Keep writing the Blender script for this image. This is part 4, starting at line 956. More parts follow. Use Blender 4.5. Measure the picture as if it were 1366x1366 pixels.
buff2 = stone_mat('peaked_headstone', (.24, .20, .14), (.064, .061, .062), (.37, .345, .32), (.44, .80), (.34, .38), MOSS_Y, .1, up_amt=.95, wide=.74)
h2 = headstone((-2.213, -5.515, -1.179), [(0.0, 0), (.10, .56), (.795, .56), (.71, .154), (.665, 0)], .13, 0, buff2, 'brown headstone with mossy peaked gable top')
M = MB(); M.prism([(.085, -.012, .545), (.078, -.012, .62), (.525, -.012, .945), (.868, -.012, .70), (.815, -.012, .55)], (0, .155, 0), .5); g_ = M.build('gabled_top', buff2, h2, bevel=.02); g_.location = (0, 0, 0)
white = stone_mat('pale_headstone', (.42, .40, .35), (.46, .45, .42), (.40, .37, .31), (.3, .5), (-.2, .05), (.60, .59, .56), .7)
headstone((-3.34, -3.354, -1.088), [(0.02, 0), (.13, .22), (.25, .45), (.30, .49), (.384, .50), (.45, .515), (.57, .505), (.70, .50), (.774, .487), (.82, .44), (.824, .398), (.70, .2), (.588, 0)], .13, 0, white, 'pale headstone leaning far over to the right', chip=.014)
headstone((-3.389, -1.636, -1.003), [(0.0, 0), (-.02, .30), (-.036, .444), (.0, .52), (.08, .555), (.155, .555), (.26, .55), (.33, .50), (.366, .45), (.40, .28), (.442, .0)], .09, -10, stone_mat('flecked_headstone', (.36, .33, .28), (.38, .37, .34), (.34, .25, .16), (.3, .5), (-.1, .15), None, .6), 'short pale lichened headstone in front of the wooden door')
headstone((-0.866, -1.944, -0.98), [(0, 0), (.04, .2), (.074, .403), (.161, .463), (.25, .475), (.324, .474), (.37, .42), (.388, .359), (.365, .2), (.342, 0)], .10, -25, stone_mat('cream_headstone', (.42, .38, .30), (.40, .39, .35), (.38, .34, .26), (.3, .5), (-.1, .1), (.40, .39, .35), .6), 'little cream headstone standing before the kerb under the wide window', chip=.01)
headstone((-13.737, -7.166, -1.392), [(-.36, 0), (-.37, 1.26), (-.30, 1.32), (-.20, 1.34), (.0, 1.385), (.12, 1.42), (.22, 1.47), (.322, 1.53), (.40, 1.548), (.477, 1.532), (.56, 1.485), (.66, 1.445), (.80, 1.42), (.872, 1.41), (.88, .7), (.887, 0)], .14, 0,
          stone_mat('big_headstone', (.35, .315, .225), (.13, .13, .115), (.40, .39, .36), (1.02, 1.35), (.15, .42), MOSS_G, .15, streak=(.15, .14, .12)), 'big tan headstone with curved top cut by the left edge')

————

■ **What you are asked to do**
Repeat the listing in full, keeping every line exactly as it is.

■ **Output for this task**
Keep writing the Blender script for this image. This is part 4, starting at line 956. More parts follow. Use Blender 4.5. Measure the picture as if it were 1366x1366 pixels.
buff2 = stone_mat('peaked_headstone', (.24, .20, .14), (.064, .061, .062), (.37, .345, .32), (.44, .80), (.34, .38), MOSS_Y, .1, up_amt=.95, wide=.74)
h2 = headstone((-2.213, -5.515, -1.179), [(0.0, 0), (.10, .56), (.795, .56), (.71, .154), (.665, 0)], .13, 0, buff2, 'brown headstone with mossy peaked gable top')
M = MB(); M.prism([(.085, -.012, .545), (.078, -.012, .62), (.525, -.012, .945), (.868, -.012, .70), (.815, -.012, .55)], (0, .155, 0), .5); g_ = M.build('gabled_top', buff2, h2, bevel=.02); g_.location = (0, 0, 0)
white = stone_mat('pale_headstone', (.42, .40, .35), (.46, .45, .42), (.40, .37, .31), (.3, .5), (-.2, .05), (.60, .59, .56), .7)
headstone((-3.34, -3.354, -1.088), [(0.02, 0), (.13, .22), (.25, .45), (.30, .49), (.384, .50), (.45, .515), (.57, .505), (.70, .50), (.774, .487), (.82, .44), (.824, .398), (.70, .2), (.588, 0)], .13, 0, white, 'pale headstone leaning far over to the right', chip=.014)
headstone((-3.389, -1.636, -1.003), [(0.0, 0), (-.02, .30), (-.036, .444), (.0, .52), (.08, .555), (.155, .555), (.26, .55), (.33, .50), (.366, .45), (.40, .28), (.442, .0)], .09, -10, stone_mat('flecked_headstone', (.36, .33, .28), (.38, .37, .34), (.34, .25, .16), (.3, .5), (-.1, .15), None, .6), 'short pale lichened headstone in front of the wooden door')
headstone((-0.866, -1.944, -0.98), [(0, 0), (.04, .2), (.074, .403), (.161, .463), (.25, .475), (.324, .474), (.37, .42), (.388, .359), (.365, .2), (.342, 0)], .10, -25, stone_mat('cream_headstone', (.42, .38, .30), (.40, .39, .35), (.38, .34, .26), (.3, .5), (-.1, .1), (.40, .39, .35), .6), 'little cream headstone standing before the kerb under the wide window', chip=.01)
headstone((-13.737, -7.166, -1.392), [(-.36, 0), (-.37, 1.26), (-.30, 1.32), (-.20, 1.34), (.0, 1.385), (.12, 1.42), (.22, 1.47), (.322, 1.53), (.40, 1.548), (.477, 1.532), (.56, 1.485), (.66, 1.445), (.80, 1.42), (.872, 1.41), (.88, .7), (.887, 0)], .14, 0,
          stone_mat('big_headstone', (.35, .315, .225), (.13, .13, .115), (.40, .39, .36), (1.02, 1.35), (.15, .42), MOSS_G, .15, streak=(.15, .14, .12)), 'big tan headstone with curved top cut by the left edge')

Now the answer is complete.